STATED EXERCISE »
Leave out the pictures; transcribe all else exactly.

DATA SHOWN »

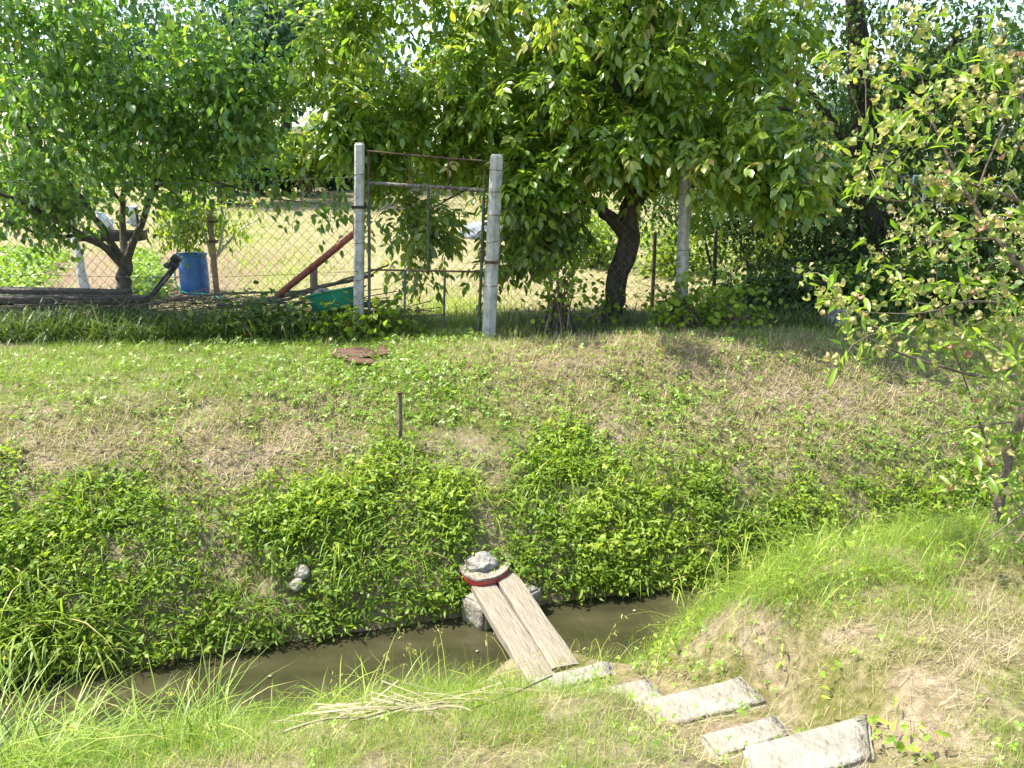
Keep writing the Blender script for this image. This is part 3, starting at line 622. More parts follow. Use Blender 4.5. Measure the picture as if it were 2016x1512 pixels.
# folded black tripod
tb = aty(318, 585, 9.4); fp = thing('folded_stand', tb, 'black folded stand leaning towards the blue barrel, thick at its upper end', 'folded stand')
for a, b_ in (((292, 586, 9.3), (345, 517, 9.6)), ((297, 589, 9.35), (352, 520, 9.65)), ((300, 585, 9.45), (349, 512, 9.7))): MB().tube([aty(*a), aty(*b_)], .018, 7).build('leg', M['black'], fp)
hd = MB(); c = aty(340, 523, 9.6); hd.box(c, (.13, .1, .12), .3, -.8, .02); hd.box(c + np.array([.05, 0, .08]), (.1, .08, .12), .2, -.8, .02); hd.box(c + np.array([-.06, -.02, .01]), (.07, .06, .06), .2, -.6, .01); hd.build('head', M['black'], fp)
# black trough with plastic sheets
tr_ = aty(222, 474, 10.6); tg = thing('black_trough', tr_, 'long black trough hanging level behind the forked tree trunk', 'trough')
tm = MB(); c = aty(222, 464, 10.6)
for dx, dy, dz, sx, sy, sz in ((0, 0, -.055, .78, .3, .02), (0, -.15, 0, .8, .02, .13), (0, .15, 0, .8, .02, .13), (-.39, 0, 0, .02, .28, .13), (.39, 0, 0, .02, .28, .13)): tm.box(c + np.array([dx, dy, dz]), (sx, sy, sz), 0, 0, .004)
tm.build('box', M['black'], tg)
MB().tube([aty(274, 474, 10.6), aty(271, 430, 10.6), aty(266, 408, 10.6)], .018, 6).build('bar', M['black'], tg)
for (x, y, w, h_, lab) in ((206, 436, .26, .2, 'dull white plastic sheet hanging left of the middle tree stem'), (261, 425, .2, .27, 'bright white plastic sheet hanging right of the middle tree stem')):
    c = aty(x, y, 10.75); n = 9; Vv = []; F = []
    for i in range(n):
        for j in range(n):
            a, b_ = i / (n - 1) - .5, j / (n - 1) - .5
            Vv.append((c[0] + a * w, c[1] + .05 * math.sin(a * 9 + b_ * 3) + .03 * b_, c[2] + b_ * h_ * (1 - .35 * a * (1 if x < 230 else -1)) - .1 * a * (1 if x < 230 else .3)))
    for i in range(n - 1):
        for j in range(n - 1): F.append((i * n + j, (i + 1) * n + j, (i + 1) * n + j + 1, i * n + j + 1))
    o = MB().add(Vv, F).build('plastic_sheet', M['sheet']); o.modifiers.new('thickness', 'SOLIDIFY').thickness = .004
    tag(o, lab, 'plastic sheet', 'white plastic sheets behind the tree')
# thin dark posts in the shade on the right
for x, y0, y1, Y, lab in ((1287, 600, 458, 9.9, 'thin dark stake standing between the walnut trunk and the last concrete post'), (1407, 610, 455, 9.7, 'thin dark stake in the shade right of the last concrete post')):
    a = aty(x - 3, y0, Y); b = aty(x + 3, y1, Y); m = MB().tube([a - np.array([0, 0, .2]), (a + b) / 2, b], [.026, .025, .022], 8); m.lathe([(.001, .01), (.018, .008), (.023, -.01)], b, 8)
    tag(m.build('thin_stake', M['bark']), lab, 'stake', 'thin stakes in the shade')
c = G(962, 468); rock('rubbish_heap', c + np.array([0, 0, .1]), .55, M['tarp'], 'grey tarpaulin heap lying in the hay field behind the leaning post', 'tarpaulin', 31, .55, None, 1.3)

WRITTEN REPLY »
Keep writing the Blender script for this image. This is part 3, starting at line 622. More parts follow. Use Blender 4.5. Measure the picture as if it were 2016x1512 pixels.
# folded black tripod
tb = aty(318, 585, 9.4); fp = thing('folded_stand', tb, 'black folded stand leaning towards the blue barrel, thick at its upper end', 'folded stand')
for a, b_ in (((292, 586, 9.3), (345, 517, 9.6)), ((297, 589, 9.35), (352, 520, 9.65)), ((300, 585, 9.45), (349, 512, 9.7))): MB().tube([aty(*a), aty(*b_)], .018, 7).build('leg', M['black'], fp)
hd = MB(); c = aty(340, 523, 9.6); hd.box(c, (.13, .1, .12), .3, -.8, .02); hd.box(c + np.array([.05, 0, .08]), (.1, .08, .12), .2, -.8, .02); hd.box(c + np.array([-.06, -.02, .01]), (.07, .06, .06), .2, -.6, .01); hd.build('head', M['black'], fp)
# black trough with plastic sheets
tr_ = aty(222, 474, 10.6); tg = thing('black_trough', tr_, 'long black trough hanging level behind the forked tree trunk', 'trough')
tm = MB(); c = aty(222, 464, 10.6)
for dx, dy, dz, sx, sy, sz in ((0, 0, -.055, .78, .3, .02), (0, -.15, 0, .8, .02, .13), (0, .15, 0, .8, .02, .13), (-.39, 0, 0, .02, .28, .13), (.39, 0, 0, .02, .28, .13)): tm.box(c + np.array([dx, dy, dz]), (sx, sy, sz), 0, 0, .004)
tm.build('box', M['black'], tg)
MB().tube([aty(274, 474, 10.6), aty(271, 430, 10.6), aty(266, 408, 10.6)], .018, 6).build('bar', M['black'], tg)
for (x, y, w, h_, lab) in ((206, 436, .26, .2, 'dull white plastic sheet hanging left of the middle tree stem'), (261, 425, .2, .27, 'bright white plastic sheet hanging right of the middle tree stem')):
    c = aty(x, y, 10.75); n = 9; Vv = []; F = []
    for i in range(n):
        for j in range(n):
            a, b_ = i / (n - 1) - .5, j / (n - 1) - .5
            Vv.append((c[0] + a * w, c[1] + .05 * math.sin(a * 9 + b_ * 3) + .03 * b_, c[2] + b_ * h_ * (1 - .35 * a * (1 if x < 230 else -1)) - .1 * a * (1 if x < 230 else .3)))
    for i in range(n - 1):
        for j in range(n - 1): F.append((i * n + j, (i + 1) * n + j, (i + 1) * n + j + 1, i * n + j + 1))
    o = MB().add(Vv, F).build('plastic_sheet', M['sheet']); o.modifiers.new('thickness', 'SOLIDIFY').thickness = .004
    tag(o, lab, 'plastic sheet', 'white plastic sheets behind the tree')
# thin dark posts in the shade on the right
for x, y0, y1, Y, lab in ((1287, 600, 458, 9.9, 'thin dark stake standing between the walnut trunk and the last concrete post'), (1407, 610, 455, 9.7, 'thin dark stake in the shade right of the last concrete post')):
    a = aty(x - 3, y0, Y); b = aty(x + 3, y1, Y); m = MB().tube([a - np.array([0, 0, .2]), (a + b) / 2, b], [.026, .025, .022], 8); m.lathe([(.001, .01), (.018, .008), (.023, -.01)], b, 8)
    tag(m.build('thin_stake', M['bark']), lab, 'stake', 'thin stakes in the shade')
c = G(962, 468); rock('rubbish_heap', c + np.array([0, 0, .1]), .55, M['tarp'], 'grey tarpaulin heap lying in the hay field behind the leaning post', 'tarpaulin', 31, .55, None, 1.3)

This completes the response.